**Your objective:** Reproduce every entry exactly, without alteration.

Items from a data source
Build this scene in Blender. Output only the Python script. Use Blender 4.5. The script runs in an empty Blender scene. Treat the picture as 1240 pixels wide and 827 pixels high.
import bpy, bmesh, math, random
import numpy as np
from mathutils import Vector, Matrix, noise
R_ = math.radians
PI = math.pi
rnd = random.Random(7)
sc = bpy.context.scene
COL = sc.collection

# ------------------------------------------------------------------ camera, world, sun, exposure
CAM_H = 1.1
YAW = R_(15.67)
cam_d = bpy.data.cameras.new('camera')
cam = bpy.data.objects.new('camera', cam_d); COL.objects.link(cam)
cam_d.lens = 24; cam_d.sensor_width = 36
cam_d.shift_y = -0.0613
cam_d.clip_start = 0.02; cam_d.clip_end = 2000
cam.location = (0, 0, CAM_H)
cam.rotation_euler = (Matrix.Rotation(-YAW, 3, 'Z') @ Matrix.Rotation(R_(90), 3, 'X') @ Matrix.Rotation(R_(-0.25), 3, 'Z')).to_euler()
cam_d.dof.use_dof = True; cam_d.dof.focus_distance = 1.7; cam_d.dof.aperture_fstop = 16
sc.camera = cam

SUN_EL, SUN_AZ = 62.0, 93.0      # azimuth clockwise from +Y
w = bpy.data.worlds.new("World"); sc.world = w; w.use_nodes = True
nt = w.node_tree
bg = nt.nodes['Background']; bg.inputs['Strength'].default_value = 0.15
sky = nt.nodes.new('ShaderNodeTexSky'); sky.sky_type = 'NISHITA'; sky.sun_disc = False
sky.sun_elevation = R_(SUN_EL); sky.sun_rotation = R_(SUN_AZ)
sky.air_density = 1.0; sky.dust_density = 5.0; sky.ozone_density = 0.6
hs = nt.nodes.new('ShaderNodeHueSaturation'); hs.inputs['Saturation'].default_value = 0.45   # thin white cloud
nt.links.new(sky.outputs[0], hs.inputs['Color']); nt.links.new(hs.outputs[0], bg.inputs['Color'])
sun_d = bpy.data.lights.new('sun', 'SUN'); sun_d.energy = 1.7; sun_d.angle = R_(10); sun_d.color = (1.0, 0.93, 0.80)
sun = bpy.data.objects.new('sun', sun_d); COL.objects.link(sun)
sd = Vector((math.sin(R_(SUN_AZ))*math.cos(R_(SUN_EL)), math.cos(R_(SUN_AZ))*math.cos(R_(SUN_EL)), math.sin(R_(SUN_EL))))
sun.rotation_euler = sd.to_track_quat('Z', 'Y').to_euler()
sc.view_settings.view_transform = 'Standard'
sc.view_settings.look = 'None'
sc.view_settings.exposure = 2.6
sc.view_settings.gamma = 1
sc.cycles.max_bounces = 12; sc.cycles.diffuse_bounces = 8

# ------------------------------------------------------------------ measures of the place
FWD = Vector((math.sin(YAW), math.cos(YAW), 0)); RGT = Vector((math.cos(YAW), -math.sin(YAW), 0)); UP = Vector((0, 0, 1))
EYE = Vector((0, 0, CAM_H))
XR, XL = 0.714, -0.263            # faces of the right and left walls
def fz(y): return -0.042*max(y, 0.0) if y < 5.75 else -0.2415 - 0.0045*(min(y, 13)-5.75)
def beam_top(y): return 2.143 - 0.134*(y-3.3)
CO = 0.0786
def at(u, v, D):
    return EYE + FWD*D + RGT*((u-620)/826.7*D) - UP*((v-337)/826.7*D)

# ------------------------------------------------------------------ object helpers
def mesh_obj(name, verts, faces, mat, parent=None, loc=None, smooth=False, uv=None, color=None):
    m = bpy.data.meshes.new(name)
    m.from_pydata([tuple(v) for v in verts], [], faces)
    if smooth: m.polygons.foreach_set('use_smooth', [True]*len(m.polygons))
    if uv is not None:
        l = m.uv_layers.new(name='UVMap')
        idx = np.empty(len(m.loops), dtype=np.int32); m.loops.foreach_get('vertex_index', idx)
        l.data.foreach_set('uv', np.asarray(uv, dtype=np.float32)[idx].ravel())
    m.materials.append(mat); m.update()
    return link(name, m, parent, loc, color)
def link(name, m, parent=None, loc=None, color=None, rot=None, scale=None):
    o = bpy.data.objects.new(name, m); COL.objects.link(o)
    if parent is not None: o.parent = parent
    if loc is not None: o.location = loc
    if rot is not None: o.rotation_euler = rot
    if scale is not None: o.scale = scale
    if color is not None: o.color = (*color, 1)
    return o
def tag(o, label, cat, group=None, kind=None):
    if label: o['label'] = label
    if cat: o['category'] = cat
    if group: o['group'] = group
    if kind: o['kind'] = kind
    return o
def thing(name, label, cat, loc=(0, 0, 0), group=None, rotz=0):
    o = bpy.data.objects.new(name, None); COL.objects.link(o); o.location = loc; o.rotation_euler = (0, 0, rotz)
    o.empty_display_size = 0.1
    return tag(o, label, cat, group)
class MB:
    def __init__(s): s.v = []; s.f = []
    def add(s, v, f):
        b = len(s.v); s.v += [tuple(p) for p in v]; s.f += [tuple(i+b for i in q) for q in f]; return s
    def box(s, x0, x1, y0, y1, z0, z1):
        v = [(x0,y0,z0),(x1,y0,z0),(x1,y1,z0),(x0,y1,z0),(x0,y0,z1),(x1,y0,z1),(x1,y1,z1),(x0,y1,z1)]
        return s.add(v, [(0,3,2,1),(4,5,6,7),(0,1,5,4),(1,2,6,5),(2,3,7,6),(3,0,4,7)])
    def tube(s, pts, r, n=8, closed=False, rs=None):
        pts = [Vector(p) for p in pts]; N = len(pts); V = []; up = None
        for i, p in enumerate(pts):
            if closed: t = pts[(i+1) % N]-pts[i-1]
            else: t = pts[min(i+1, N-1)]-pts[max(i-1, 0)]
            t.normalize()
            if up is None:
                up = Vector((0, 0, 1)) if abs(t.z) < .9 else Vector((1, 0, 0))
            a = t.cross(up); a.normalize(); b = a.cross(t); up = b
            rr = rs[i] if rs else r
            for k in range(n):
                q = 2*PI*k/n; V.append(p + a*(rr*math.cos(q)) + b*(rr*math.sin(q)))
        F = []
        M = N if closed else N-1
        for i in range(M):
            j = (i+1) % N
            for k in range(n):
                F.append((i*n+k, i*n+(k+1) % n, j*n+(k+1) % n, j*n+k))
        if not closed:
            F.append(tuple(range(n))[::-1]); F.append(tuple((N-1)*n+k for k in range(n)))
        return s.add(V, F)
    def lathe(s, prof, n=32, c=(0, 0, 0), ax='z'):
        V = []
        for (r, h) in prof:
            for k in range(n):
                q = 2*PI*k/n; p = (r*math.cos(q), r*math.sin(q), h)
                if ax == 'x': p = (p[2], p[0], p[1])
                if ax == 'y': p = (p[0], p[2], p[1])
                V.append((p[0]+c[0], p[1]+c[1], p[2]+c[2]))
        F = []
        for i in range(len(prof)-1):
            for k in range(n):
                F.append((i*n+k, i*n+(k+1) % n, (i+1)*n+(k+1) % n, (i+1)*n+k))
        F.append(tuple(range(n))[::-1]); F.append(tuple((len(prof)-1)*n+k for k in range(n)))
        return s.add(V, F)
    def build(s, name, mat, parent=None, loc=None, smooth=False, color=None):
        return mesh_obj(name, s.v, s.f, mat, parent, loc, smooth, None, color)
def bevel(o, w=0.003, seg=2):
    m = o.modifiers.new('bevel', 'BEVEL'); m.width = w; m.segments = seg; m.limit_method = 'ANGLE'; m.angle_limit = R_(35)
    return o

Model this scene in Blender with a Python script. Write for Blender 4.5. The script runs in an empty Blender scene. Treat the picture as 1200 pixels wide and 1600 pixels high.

**Answer for this exercise:**
Build this scene in Blender. Output only the Python script. Use Blender 4.5. The script runs in an empty Blender scene. Treat the picture as 1240 pixels wide and 827 pixels high.
import bpy, bmesh, math, random
import numpy as np
from mathutils import Vector, Matrix, noise
R_ = math.radians
PI = math.pi
rnd = random.Random(7)
sc = bpy.context.scene
COL = sc.collection

# ------------------------------------------------------------------ camera, world, sun, exposure
CAM_H = 1.1
YAW = R_(15.67)
cam_d = bpy.data.cameras.new('camera')
cam = bpy.data.objects.new('camera', cam_d); COL.objects.link(cam)
cam_d.lens = 24; cam_d.sensor_width = 36
cam_d.shift_y = -0.0613
cam_d.clip_start = 0.02; cam_d.clip_end = 2000
cam.location = (0, 0, CAM_H)
cam.rotation_euler = (Matrix.Rotation(-YAW, 3, 'Z') @ Matrix.Rotation(R_(90), 3, 'X') @ Matrix.Rotation(R_(-0.25), 3, 'Z')).to_euler()
cam_d.dof.use_dof = True; cam_d.dof.focus_distance = 1.7; cam_d.dof.aperture_fstop = 16
sc.camera = cam

SUN_EL, SUN_AZ = 62.0, 93.0      # azimuth clockwise from +Y
w = bpy.data.worlds.new("World"); sc.world = w; w.use_nodes = True
nt = w.node_tree
bg = nt.nodes['Background']; bg.inputs['Strength'].default_value = 0.15
sky = nt.nodes.new('ShaderNodeTexSky'); sky.sky_type = 'NISHITA'; sky.sun_disc = False
sky.sun_elevation = R_(SUN_EL); sky.sun_rotation = R_(SUN_AZ)
sky.air_density = 1.0; sky.dust_density = 5.0; sky.ozone_density = 0.6
hs = nt.nodes.new('ShaderNodeHueSaturation'); hs.inputs['Saturation'].default_value = 0.45   # thin white cloud
nt.links.new(sky.outputs[0], hs.inputs['Color']); nt.links.new(hs.outputs[0], bg.inputs['Color'])
sun_d = bpy.data.lights.new('sun', 'SUN'); sun_d.energy = 1.7; sun_d.angle = R_(10); sun_d.color = (1.0, 0.93, 0.80)
sun = bpy.data.objects.new('sun', sun_d); COL.objects.link(sun)
sd = Vector((math.sin(R_(SUN_AZ))*math.cos(R_(SUN_EL)), math.cos(R_(SUN_AZ))*math.cos(R_(SUN_EL)), math.sin(R_(SUN_EL))))
sun.rotation_euler = sd.to_track_quat('Z', 'Y').to_euler()
sc.view_settings.view_transform = 'Standard'
sc.view_settings.look = 'None'
sc.view_settings.exposure = 2.6
sc.view_settings.gamma = 1
sc.cycles.max_bounces = 12; sc.cycles.diffuse_bounces = 8

# ------------------------------------------------------------------ measures of the place
FWD = Vector((math.sin(YAW), math.cos(YAW), 0)); RGT = Vector((math.cos(YAW), -math.sin(YAW), 0)); UP = Vector((0, 0, 1))
EYE = Vector((0, 0, CAM_H))
XR, XL = 0.714, -0.263            # faces of the right and left walls
def fz(y): return -0.042*max(y, 0.0) if y < 5.75 else -0.2415 - 0.0045*(min(y, 13)-5.75)
def beam_top(y): return 2.143 - 0.134*(y-3.3)
CO = 0.0786
def at(u, v, D):
    return EYE + FWD*D + RGT*((u-620)/826.7*D) - UP*((v-337)/826.7*D)

# ------------------------------------------------------------------ object helpers
def mesh_obj(name, verts, faces, mat, parent=None, loc=None, smooth=False, uv=None, color=None):
    m = bpy.data.meshes.new(name)
    m.from_pydata([tuple(v) for v in verts], [], faces)
    if smooth: m.polygons.foreach_set('use_smooth', [True]*len(m.polygons))
    if uv is not None:
        l = m.uv_layers.new(name='UVMap')
        idx = np.empty(len(m.loops), dtype=np.int32); m.loops.foreach_get('vertex_index', idx)
        l.data.foreach_set('uv', np.asarray(uv, dtype=np.float32)[idx].ravel())
    m.materials.append(mat); m.update()
    return link(name, m, parent, loc, color)
def link(name, m, parent=None, loc=None, color=None, rot=None, scale=None):
    o = bpy.data.objects.new(name, m); COL.objects.link(o)
    if parent is not None: o.parent = parent
    if loc is not None: o.location = loc
    if rot is not None: o.rotation_euler = rot
    if scale is not None: o.scale = scale
    if color is not None: o.color = (*color, 1)
    return o
def tag(o, label, cat, group=None, kind=None):
    if label: o['label'] = label
    if cat: o['category'] = cat
    if group: o['group'] = group
    if kind: o['kind'] = kind
    return o
def thing(name, label, cat, loc=(0, 0, 0), group=None, rotz=0):
    o = bpy.data.objects.new(name, None); COL.objects.link(o); o.location = loc; o.rotation_euler = (0, 0, rotz)
    o.empty_display_size = 0.1
    return tag(o, label, cat, group)
class MB:
    def __init__(s): s.v = []; s.f = []
    def add(s, v, f):
        b = len(s.v); s.v += [tuple(p) for p in v]; s.f += [tuple(i+b for i in q) for q in f]; return s
    def box(s, x0, x1, y0, y1, z0, z1):
        v = [(x0,y0,z0),(x1,y0,z0),(x1,y1,z0),(x0,y1,z0),(x0,y0,z1),(x1,y0,z1),(x1,y1,z1),(x0,y1,z1)]
        return s.add(v, [(0,3,2,1),(4,5,6,7),(0,1,5,4),(1,2,6,5),(2,3,7,6),(3,0,4,7)])
    def tube(s, pts, r, n=8, closed=False, rs=None):
        pts = [Vector(p) for p in pts]; N = len(pts); V = []; up = None
        for i, p in enumerate(pts):
            if closed: t = pts[(i+1) % N]-pts[i-1]
            else: t = pts[min(i+1, N-1)]-pts[max(i-1, 0)]
            t.normalize()
            if up is None:
                up = Vector((0, 0, 1)) if abs(t.z) < .9 else Vector((1, 0, 0))
            a = t.cross(up); a.normalize(); b = a.cross(t); up = b
            rr = rs[i] if rs else r
            for k in range(n):
                q = 2*PI*k/n; V.append(p + a*(rr*math.cos(q)) + b*(rr*math.sin(q)))
        F = []
        M = N if closed else N-1
        for i in range(M):
            j = (i+1) % N
            for k in range(n):
                F.append((i*n+k, i*n+(k+1) % n, j*n+(k+1) % n, j*n+k))
        if not closed:
            F.append(tuple(range(n))[::-1]); F.append(tuple((N-1)*n+k for k in range(n)))
        return s.add(V, F)
    def lathe(s, prof, n=32, c=(0, 0, 0), ax='z'):
        V = []
        for (r, h) in prof:
            for k in range(n):
                q = 2*PI*k/n; p = (r*math.cos(q), r*math.sin(q), h)
                if ax == 'x': p = (p[2], p[0], p[1])
                if ax == 'y': p = (p[0], p[2], p[1])
                V.append((p[0]+c[0], p[1]+c[1], p[2]+c[2]))
        F = []
        for i in range(len(prof)-1):
            for k in range(n):
                F.append((i*n+k, i*n+(k+1) % n, (i+1)*n+(k+1) % n, (i+1)*n+k))
        F.append(tuple(range(n))[::-1]); F.append(tuple((len(prof)-1)*n+k for k in range(n)))
        return s.add(V, F)
    def build(s, name, mat, parent=None, loc=None, smooth=False, color=None):
        return mesh_obj(name, s.v, s.f, mat, parent, loc, smooth, None, color)
def bevel(o, w=0.003, seg=2):
    m = o.modifiers.new('bevel', 'BEVEL'); m.width = w; m.segments = seg; m.limit_method = 'ANGLE'; m.angle_limit = R_(35)
    return o

Model this scene in Blender with a Python script. Write for Blender 4.5. The script runs in an empty Blender scene. Treat the picture as 1200 pixels wide and 1600 pixels high.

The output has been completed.